■ TASK TO COMPLETE:
Line by line, reproduce exactly the beginning of the listing below, ending with the line that contains "from mathutils.geometry import" and adding nothing.

■ DATASET EXTRACT:

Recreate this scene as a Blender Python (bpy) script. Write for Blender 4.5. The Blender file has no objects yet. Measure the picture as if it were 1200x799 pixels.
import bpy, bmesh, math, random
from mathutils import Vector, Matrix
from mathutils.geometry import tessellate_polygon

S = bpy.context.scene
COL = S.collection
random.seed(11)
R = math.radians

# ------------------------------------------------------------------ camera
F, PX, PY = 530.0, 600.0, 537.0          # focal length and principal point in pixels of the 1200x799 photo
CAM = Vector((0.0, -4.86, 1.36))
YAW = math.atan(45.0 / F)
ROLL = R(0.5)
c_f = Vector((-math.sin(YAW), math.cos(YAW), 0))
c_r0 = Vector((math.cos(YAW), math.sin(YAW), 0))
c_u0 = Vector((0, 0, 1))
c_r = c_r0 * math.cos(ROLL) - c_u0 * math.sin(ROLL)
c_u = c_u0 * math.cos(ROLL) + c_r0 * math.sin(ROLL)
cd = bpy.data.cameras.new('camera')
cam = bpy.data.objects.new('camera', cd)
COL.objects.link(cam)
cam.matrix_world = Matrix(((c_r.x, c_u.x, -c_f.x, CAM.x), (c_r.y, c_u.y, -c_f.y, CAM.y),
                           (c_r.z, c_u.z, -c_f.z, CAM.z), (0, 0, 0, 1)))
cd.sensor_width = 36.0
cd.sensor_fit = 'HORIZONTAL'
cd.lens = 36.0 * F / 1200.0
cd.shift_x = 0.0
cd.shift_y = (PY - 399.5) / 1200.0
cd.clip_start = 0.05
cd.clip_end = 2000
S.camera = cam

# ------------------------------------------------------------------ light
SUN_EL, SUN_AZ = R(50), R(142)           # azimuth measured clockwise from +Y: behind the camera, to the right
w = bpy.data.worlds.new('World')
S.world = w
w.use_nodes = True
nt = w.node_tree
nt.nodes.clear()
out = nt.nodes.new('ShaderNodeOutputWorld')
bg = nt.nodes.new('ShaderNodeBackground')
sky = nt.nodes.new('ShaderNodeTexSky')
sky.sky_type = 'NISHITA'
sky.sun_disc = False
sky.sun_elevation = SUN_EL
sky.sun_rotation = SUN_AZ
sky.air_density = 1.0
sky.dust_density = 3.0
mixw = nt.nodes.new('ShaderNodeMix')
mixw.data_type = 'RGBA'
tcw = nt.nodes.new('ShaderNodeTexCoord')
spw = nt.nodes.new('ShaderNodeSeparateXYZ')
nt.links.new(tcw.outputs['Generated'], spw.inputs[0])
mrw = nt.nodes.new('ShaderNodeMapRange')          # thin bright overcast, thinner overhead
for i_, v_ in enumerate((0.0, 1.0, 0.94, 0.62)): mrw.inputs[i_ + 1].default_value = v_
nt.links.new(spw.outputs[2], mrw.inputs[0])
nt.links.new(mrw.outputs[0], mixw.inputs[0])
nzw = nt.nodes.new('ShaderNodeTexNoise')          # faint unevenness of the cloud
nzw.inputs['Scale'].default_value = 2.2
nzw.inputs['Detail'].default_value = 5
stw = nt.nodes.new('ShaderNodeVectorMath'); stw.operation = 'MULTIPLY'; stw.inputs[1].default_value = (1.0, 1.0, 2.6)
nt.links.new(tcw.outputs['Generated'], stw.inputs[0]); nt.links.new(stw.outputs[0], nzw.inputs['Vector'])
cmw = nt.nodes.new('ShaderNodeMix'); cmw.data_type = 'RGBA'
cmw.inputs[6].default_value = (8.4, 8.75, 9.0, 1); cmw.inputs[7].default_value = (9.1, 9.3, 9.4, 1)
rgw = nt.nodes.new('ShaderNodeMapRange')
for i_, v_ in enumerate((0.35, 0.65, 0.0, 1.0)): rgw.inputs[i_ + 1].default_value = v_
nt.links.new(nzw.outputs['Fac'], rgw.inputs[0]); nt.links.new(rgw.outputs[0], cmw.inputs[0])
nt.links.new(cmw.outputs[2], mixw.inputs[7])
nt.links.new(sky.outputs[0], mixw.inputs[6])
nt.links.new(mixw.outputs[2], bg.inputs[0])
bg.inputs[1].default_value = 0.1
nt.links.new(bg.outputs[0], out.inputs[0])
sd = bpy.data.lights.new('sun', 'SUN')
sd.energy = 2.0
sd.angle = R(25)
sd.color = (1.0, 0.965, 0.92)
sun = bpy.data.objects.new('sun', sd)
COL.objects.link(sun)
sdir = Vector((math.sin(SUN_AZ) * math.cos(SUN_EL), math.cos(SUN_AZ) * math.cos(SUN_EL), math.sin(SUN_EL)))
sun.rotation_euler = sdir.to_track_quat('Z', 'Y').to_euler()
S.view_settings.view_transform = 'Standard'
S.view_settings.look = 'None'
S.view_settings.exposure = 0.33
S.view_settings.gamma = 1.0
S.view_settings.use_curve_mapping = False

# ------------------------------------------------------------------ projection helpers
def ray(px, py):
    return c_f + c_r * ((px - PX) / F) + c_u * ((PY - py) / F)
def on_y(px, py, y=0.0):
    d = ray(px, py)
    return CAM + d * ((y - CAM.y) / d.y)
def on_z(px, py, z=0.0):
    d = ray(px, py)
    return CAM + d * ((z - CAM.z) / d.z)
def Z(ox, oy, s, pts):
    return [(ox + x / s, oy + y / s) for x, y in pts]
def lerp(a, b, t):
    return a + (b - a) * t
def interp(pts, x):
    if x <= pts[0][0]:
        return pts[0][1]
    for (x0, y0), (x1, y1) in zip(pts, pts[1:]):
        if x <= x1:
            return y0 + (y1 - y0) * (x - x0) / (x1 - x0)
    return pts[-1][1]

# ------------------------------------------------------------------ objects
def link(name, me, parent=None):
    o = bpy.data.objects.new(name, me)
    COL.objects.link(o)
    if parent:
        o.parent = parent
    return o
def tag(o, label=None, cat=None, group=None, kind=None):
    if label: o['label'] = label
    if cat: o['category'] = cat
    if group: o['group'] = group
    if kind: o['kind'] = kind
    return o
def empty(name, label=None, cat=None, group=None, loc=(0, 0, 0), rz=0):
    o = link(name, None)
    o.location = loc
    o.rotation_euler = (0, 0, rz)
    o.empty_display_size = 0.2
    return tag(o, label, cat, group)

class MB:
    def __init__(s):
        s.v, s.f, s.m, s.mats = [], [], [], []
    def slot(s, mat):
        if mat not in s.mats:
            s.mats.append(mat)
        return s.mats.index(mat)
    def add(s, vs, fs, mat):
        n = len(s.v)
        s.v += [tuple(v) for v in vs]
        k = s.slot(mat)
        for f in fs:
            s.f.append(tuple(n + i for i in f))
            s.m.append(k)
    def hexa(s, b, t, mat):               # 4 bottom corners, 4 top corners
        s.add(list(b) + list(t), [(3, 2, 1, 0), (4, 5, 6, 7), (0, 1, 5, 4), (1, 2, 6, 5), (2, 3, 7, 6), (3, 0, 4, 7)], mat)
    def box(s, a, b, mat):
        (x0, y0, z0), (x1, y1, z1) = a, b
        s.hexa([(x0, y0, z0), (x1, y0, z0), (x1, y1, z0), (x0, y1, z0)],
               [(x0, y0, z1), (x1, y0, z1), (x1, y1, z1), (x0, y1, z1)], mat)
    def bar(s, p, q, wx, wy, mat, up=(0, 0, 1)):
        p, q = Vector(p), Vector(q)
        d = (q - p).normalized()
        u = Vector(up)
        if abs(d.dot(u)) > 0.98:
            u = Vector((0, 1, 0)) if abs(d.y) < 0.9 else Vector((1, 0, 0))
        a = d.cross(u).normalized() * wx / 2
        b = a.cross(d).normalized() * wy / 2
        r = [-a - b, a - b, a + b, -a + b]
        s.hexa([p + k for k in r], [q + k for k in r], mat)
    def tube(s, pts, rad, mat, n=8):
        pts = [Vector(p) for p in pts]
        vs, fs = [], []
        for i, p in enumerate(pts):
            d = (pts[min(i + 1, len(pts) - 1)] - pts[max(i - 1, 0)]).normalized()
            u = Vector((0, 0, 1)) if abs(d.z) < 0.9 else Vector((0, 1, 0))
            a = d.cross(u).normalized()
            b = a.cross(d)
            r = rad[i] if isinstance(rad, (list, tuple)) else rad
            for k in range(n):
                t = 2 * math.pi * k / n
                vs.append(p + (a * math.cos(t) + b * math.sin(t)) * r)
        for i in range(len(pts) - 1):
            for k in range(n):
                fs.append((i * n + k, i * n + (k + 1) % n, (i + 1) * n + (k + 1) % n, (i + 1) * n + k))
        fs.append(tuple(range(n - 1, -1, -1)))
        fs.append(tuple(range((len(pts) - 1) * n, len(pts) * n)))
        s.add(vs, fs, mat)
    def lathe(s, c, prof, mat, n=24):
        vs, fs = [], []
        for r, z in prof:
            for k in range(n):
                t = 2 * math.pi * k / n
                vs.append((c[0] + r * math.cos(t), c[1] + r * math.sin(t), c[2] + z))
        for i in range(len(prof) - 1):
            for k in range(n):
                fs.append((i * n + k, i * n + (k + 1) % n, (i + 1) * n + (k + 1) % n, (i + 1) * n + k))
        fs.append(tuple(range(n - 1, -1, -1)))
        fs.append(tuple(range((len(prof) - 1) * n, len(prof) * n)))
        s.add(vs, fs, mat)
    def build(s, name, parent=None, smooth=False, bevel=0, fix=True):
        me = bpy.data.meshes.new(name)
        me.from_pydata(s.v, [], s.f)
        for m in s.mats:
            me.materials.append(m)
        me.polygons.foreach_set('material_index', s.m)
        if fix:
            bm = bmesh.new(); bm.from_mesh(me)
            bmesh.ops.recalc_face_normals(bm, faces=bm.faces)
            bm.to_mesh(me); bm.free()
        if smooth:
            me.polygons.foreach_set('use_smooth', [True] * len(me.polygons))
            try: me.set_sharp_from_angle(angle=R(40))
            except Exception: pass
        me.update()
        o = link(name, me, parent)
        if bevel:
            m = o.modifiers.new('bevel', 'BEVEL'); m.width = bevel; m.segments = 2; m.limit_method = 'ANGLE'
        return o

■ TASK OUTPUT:
Recreate this scene as a Blender Python (bpy) script. Write for Blender 4.5. The Blender file has no objects yet. Measure the picture as if it were 1200x799 pixels.
import bpy, bmesh, math, random
from mathutils import Vector, Matrix
from mathutils.geometry import tessellate_polygon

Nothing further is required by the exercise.